→ EXERCISE INSTRUCTIONS:
Omit all pictures. Copy the rest of the material exactly.
** start of DATASET SECTION **
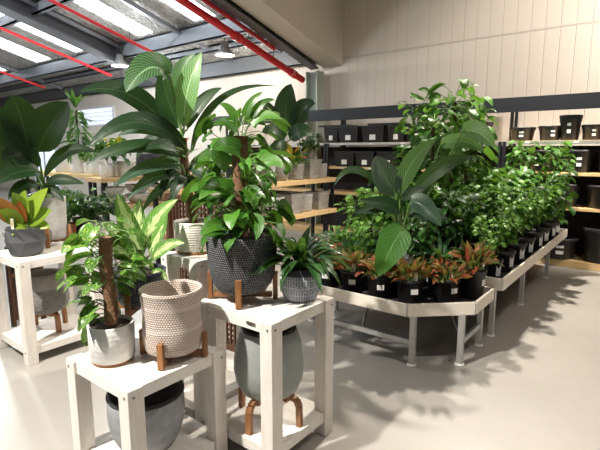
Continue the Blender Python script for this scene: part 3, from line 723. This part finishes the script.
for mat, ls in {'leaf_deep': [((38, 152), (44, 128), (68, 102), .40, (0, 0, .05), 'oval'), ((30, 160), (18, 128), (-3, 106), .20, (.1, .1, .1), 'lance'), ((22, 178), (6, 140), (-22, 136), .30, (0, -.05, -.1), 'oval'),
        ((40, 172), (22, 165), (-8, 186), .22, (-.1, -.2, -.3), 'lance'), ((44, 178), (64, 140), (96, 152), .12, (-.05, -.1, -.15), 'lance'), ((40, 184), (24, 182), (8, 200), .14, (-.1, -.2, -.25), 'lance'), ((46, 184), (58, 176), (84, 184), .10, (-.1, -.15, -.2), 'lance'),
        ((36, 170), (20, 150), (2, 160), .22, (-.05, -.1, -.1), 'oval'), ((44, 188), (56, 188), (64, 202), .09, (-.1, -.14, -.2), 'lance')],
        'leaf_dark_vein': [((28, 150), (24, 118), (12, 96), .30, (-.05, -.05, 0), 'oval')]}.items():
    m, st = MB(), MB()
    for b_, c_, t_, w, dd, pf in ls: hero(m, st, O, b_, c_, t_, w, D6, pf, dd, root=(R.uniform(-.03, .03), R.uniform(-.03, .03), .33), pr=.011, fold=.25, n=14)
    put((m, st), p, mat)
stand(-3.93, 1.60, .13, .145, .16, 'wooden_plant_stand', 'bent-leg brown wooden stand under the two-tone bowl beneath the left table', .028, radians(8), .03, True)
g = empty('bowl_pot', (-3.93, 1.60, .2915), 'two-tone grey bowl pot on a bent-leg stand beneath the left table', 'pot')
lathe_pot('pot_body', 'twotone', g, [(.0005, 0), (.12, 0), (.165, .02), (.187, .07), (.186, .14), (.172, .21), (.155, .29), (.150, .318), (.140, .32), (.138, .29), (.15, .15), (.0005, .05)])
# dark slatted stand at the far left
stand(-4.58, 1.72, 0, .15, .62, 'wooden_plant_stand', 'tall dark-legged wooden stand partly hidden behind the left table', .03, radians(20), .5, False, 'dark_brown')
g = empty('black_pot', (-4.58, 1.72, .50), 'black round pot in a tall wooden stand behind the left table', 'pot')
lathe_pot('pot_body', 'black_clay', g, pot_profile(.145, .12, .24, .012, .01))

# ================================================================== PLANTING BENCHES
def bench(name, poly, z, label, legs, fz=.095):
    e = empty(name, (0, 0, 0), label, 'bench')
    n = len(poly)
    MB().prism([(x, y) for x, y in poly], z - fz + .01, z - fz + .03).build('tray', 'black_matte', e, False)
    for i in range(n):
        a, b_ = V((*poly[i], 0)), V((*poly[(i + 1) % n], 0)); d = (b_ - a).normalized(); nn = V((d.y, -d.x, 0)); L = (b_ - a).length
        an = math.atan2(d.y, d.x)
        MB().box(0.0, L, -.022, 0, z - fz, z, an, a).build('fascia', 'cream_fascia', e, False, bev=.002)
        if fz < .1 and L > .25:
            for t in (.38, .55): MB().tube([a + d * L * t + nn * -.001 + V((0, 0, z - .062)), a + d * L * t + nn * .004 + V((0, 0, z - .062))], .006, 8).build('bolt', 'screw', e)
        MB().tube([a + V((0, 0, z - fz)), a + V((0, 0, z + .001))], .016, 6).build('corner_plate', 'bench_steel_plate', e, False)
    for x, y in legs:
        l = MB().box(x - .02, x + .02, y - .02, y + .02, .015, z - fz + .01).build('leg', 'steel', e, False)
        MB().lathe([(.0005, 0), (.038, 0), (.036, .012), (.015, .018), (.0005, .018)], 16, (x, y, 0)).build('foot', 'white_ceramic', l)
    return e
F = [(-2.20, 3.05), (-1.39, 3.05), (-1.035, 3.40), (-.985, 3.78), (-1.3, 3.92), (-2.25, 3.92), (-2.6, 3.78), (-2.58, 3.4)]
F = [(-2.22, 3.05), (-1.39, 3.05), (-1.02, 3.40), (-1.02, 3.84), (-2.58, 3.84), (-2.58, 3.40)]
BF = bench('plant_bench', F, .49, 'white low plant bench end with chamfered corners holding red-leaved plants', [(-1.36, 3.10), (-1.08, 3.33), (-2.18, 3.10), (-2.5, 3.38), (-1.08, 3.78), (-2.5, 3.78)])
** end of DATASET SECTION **
→ EXPECTED ANSWER:
Continue the Blender Python script for this scene: part 3, from line 723. This part finishes the script.
for mat, ls in {'leaf_deep': [((38, 152), (44, 128), (68, 102), .40, (0, 0, .05), 'oval'), ((30, 160), (18, 128), (-3, 106), .20, (.1, .1, .1), 'lance'), ((22, 178), (6, 140), (-22, 136), .30, (0, -.05, -.1), 'oval'),
        ((40, 172), (22, 165), (-8, 186), .22, (-.1, -.2, -.3), 'lance'), ((44, 178), (64, 140), (96, 152), .12, (-.05, -.1, -.15), 'lance'), ((40, 184), (24, 182), (8, 200), .14, (-.1, -.2, -.25), 'lance'), ((46, 184), (58, 176), (84, 184), .10, (-.1, -.15, -.2), 'lance'),
        ((36, 170), (20, 150), (2, 160), .22, (-.05, -.1, -.1), 'oval'), ((44, 188), (56, 188), (64, 202), .09, (-.1, -.14, -.2), 'lance')],
        'leaf_dark_vein': [((28, 150), (24, 118), (12, 96), .30, (-.05, -.05, 0), 'oval')]}.items():
    m, st = MB(), MB()
    for b_, c_, t_, w, dd, pf in ls: hero(m, st, O, b_, c_, t_, w, D6, pf, dd, root=(R.uniform(-.03, .03), R.uniform(-.03, .03), .33), pr=.011, fold=.25, n=14)
    put((m, st), p, mat)
stand(-3.93, 1.60, .13, .145, .16, 'wooden_plant_stand', 'bent-leg brown wooden stand under the two-tone bowl beneath the left table', .028, radians(8), .03, True)
g = empty('bowl_pot', (-3.93, 1.60, .2915), 'two-tone grey bowl pot on a bent-leg stand beneath the left table', 'pot')
lathe_pot('pot_body', 'twotone', g, [(.0005, 0), (.12, 0), (.165, .02), (.187, .07), (.186, .14), (.172, .21), (.155, .29), (.150, .318), (.140, .32), (.138, .29), (.15, .15), (.0005, .05)])
# dark slatted stand at the far left
stand(-4.58, 1.72, 0, .15, .62, 'wooden_plant_stand', 'tall dark-legged wooden stand partly hidden behind the left table', .03, radians(20), .5, False, 'dark_brown')
g = empty('black_pot', (-4.58, 1.72, .50), 'black round pot in a tall wooden stand behind the left table', 'pot')
lathe_pot('pot_body', 'black_clay', g, pot_profile(.145, .12, .24, .012, .01))

# ================================================================== PLANTING BENCHES
def bench(name, poly, z, label, legs, fz=.095):
    e = empty(name, (0, 0, 0), label, 'bench')
    n = len(poly)
    MB().prism([(x, y) for x, y in poly], z - fz + .01, z - fz + .03).build('tray', 'black_matte', e, False)
    for i in range(n):
        a, b_ = V((*poly[i], 0)), V((*poly[(i + 1) % n], 0)); d = (b_ - a).normalized(); nn = V((d.y, -d.x, 0)); L = (b_ - a).length
        an = math.atan2(d.y, d.x)
        MB().box(0.0, L, -.022, 0, z - fz, z, an, a).build('fascia', 'cream_fascia', e, False, bev=.002)
        if fz < .1 and L > .25:
            for t in (.38, .55): MB().tube([a + d * L * t + nn * -.001 + V((0, 0, z - .062)), a + d * L * t + nn * .004 + V((0, 0, z - .062))], .006, 8).build('bolt', 'screw', e)
        MB().tube([a + V((0, 0, z - fz)), a + V((0, 0, z + .001))], .016, 6).build('corner_plate', 'bench_steel_plate', e, False)
    for x, y in legs:
        l = MB().box(x - .02, x + .02, y - .02, y + .02, .015, z - fz + .01).build('leg', 'steel', e, False)
        MB().lathe([(.0005, 0), (.038, 0), (.036, .012), (.015, .018), (.0005, .018)], 16, (x, y, 0)).build('foot', 'white_ceramic', l)
    return e
F = [(-2.20, 3.05), (-1.39, 3.05), (-1.035, 3.40), (-.985, 3.78), (-1.3, 3.92), (-2.25, 3.92), (-2.6, 3.78), (-2.58, 3.4)]
F = [(-2.22, 3.05), (-1.39, 3.05), (-1.02, 3.40), (-1.02, 3.84), (-2.58, 3.84), (-2.58, 3.40)]
BF = bench('plant_bench', F, .49, 'white low plant bench end with chamfered corners holding red-leaved plants', [(-1.36, 3.10), (-1.08, 3.33), (-2.18, 3.10), (-2.5, 3.38), (-1.08, 3.78), (-2.5, 3.78)])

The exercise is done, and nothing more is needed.